Inequality is the hallmark of this world, its one outstanding feature. It could be a far more just and equal place for all, but it isn’t. Consider wealth and its distribution, unimaginably imbalanced and insane. The very rich are surfeit in decadence and guilt and live apart. The ever-shrinking middle classes work hard and enjoy the benefits of civilization. The poor work harder and get only the crumbs. But the largest number, the poorest, till barren deserts for survival diets or just wait and beg for aid in their rags in these nightmare landscapes, little above animals.
These same vast inequalities also apply to minds. The most wretched have minds as malnourished as their bodies, their dismal surroundings and daily sufferings their only awareness, which they only wish to forget. The poor have some education and ability to reason, some good memories but a preponderance of bad and not enough mental strength to escape that gray existence, only enough to see and feel their plight in almost wordless anger and pain.
The middle classes and the rich make up a strange lot as far as their minds go. They have every opportunity to improve their faculties, in logic and clarity, expression and knowledge and most important, the ability to comprehend, reflect, digest and manipulate the life they live and improve it.
But, as Samuel Johnson once said: “If it rained knowledge most people wouldn’t hold out their hand for it”. And so it is. He was and is right. Most people neglect their intellects, dislike or despise their school years, narrow all thought to their necessary jobs and dissipate the rest in idle entertainments or thoughtless passions, loves and hates in youth, devolving into petty peeves with age, and confused babble with senility.
I hate the uber-rich.
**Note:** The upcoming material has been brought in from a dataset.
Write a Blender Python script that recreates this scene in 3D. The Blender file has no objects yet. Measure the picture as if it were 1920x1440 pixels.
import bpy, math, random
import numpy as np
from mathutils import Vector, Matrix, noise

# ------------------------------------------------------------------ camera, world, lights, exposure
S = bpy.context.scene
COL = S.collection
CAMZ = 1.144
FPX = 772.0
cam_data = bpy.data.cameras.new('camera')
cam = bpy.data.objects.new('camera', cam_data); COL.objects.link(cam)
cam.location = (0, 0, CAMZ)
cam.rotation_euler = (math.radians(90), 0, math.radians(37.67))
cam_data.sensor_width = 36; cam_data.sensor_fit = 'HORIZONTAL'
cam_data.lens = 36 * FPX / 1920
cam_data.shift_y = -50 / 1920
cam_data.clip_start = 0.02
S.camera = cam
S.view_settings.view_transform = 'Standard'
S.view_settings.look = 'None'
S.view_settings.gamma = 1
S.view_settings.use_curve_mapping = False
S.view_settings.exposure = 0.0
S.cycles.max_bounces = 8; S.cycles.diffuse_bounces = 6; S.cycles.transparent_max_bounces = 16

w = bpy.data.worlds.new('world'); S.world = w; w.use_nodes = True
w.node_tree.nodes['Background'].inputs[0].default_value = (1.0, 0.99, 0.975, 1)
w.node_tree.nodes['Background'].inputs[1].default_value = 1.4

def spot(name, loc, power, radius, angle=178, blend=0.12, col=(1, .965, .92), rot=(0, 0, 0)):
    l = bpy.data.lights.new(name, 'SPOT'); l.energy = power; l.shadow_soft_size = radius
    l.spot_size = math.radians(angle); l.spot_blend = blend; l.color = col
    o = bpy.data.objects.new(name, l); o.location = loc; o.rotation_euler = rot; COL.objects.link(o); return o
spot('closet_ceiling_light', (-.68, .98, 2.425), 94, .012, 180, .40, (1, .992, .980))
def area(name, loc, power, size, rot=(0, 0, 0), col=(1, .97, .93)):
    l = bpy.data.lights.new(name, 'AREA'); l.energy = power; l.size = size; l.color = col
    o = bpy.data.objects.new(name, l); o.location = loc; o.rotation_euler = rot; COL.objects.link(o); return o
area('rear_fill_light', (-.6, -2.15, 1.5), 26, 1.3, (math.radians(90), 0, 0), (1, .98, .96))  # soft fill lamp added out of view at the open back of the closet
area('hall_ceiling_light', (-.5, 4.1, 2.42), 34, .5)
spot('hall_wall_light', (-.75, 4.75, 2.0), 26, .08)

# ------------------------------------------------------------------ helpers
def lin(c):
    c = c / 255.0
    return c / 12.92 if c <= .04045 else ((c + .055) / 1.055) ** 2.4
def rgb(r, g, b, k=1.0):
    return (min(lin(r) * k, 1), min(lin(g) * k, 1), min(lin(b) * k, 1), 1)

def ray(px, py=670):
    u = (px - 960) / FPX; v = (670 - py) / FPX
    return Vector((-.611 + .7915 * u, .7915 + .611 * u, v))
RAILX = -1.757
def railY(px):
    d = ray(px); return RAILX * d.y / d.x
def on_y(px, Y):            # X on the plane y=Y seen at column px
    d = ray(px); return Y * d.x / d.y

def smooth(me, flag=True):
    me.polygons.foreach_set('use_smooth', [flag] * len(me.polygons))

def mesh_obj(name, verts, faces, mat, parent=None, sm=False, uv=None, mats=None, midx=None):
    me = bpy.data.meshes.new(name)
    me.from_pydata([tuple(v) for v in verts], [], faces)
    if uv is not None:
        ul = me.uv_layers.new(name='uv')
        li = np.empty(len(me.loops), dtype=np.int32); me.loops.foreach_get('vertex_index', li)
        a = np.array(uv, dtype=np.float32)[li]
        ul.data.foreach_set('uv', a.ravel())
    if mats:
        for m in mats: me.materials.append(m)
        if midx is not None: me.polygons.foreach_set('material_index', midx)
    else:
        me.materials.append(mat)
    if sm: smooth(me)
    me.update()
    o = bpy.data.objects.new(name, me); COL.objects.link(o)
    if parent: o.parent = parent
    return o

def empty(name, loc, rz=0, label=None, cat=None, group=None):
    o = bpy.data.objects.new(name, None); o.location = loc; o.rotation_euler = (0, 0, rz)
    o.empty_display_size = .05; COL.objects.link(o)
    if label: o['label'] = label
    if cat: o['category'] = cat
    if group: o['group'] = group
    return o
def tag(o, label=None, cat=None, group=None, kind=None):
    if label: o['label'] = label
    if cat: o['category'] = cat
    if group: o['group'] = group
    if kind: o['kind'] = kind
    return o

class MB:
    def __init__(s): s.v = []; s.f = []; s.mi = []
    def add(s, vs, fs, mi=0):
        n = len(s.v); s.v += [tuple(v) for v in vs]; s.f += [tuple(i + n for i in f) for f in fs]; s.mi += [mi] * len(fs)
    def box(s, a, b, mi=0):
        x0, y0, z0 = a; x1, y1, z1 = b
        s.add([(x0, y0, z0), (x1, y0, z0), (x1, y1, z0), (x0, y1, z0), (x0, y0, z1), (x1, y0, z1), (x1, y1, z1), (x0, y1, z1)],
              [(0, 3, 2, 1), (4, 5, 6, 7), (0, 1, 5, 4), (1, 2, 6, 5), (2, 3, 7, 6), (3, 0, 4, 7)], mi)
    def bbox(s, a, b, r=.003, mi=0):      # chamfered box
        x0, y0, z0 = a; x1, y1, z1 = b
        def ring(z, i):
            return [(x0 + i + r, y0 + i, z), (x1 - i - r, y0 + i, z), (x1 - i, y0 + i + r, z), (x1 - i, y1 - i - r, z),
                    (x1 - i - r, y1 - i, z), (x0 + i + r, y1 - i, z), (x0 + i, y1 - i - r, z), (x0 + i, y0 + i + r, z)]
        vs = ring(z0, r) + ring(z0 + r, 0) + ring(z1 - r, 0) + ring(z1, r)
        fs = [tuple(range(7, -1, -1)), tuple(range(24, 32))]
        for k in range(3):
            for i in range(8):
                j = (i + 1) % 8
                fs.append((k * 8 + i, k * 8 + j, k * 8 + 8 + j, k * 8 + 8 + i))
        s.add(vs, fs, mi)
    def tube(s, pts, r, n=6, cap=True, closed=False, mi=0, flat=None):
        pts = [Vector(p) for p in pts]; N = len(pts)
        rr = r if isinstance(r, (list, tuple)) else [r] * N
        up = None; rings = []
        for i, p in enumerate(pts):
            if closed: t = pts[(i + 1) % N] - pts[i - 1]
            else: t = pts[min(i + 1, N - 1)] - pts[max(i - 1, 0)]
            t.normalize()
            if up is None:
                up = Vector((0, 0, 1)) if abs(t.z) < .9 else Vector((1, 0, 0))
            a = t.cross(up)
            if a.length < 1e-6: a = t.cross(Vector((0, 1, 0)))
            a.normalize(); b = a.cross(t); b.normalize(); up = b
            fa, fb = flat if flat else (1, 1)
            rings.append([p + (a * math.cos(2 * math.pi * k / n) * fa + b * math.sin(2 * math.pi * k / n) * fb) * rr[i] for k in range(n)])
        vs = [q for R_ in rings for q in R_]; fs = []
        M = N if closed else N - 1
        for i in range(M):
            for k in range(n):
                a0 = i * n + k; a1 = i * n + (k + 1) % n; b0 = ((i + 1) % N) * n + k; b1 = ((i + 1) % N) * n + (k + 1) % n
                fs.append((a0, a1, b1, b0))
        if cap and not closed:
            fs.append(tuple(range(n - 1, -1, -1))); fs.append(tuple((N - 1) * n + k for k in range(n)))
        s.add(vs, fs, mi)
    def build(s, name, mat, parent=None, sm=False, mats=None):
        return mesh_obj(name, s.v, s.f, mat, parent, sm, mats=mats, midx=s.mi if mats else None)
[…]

I rejoiced when Martha Stewart went to jail for insider trading. It was, to me, one of the few pieces of good news that year, among a thousand pieces of bad news. I needed a new blank book the day I heard the news, rushed to Staples and grabbed the first one off the shelf. Imagine my surprise when I got home I found it had some printed pages in the front and back by no one else than Martha Stewart, on the niceties of elegant socializing.
I think all rich people should spend a year in solitary confinement. It would do them good, give them a pause for reflection and perhaps a new perspective on life. I doubt though that her jail is anything like that. Her meal menu is probably ten pages long.
The hugely unequal division of wealth is a giant stain and strain upon our humanity. That a few hundred have more of it than the combined assets of billions of others, many starving, displays an inequality worse than any dictatorship. The element of fear might be taken away but the abject misery, hopelessness and slavery is all there.
No one man or woman is a billion times better than another. If I were in charge, I would cap personal wealth at ten million a year. That's enough for yachts, fine dining, mansions and luxuries. The rest would be distributed to enlarge the middle class, raise millions out of poverty and build schools, as education is the only equalizer here, and my wealth in that department of consciousness and life more than matches the rich at their best. It was fairly cheap, money-wise, to acquire. It only took effort. And in that we can all partake, as it never runs out.
But I still feel like I'm preaching to a large room full of day-traders, on phones and screens all a-buzz. I get no comments, some likes and a few dislikes, so I assume I'm barely read and of no relevance to people watching coin gecko constantly.
So I'm going to take some time off and reconsider my relevance here. I have short sci-fi stories covering the next few years but I notice that posts over five minutes long don't do well, or make pennies in reads.
I'll just pay the right agent to publish them and my novels. Money can buy anything and I have a few bitcoins myself.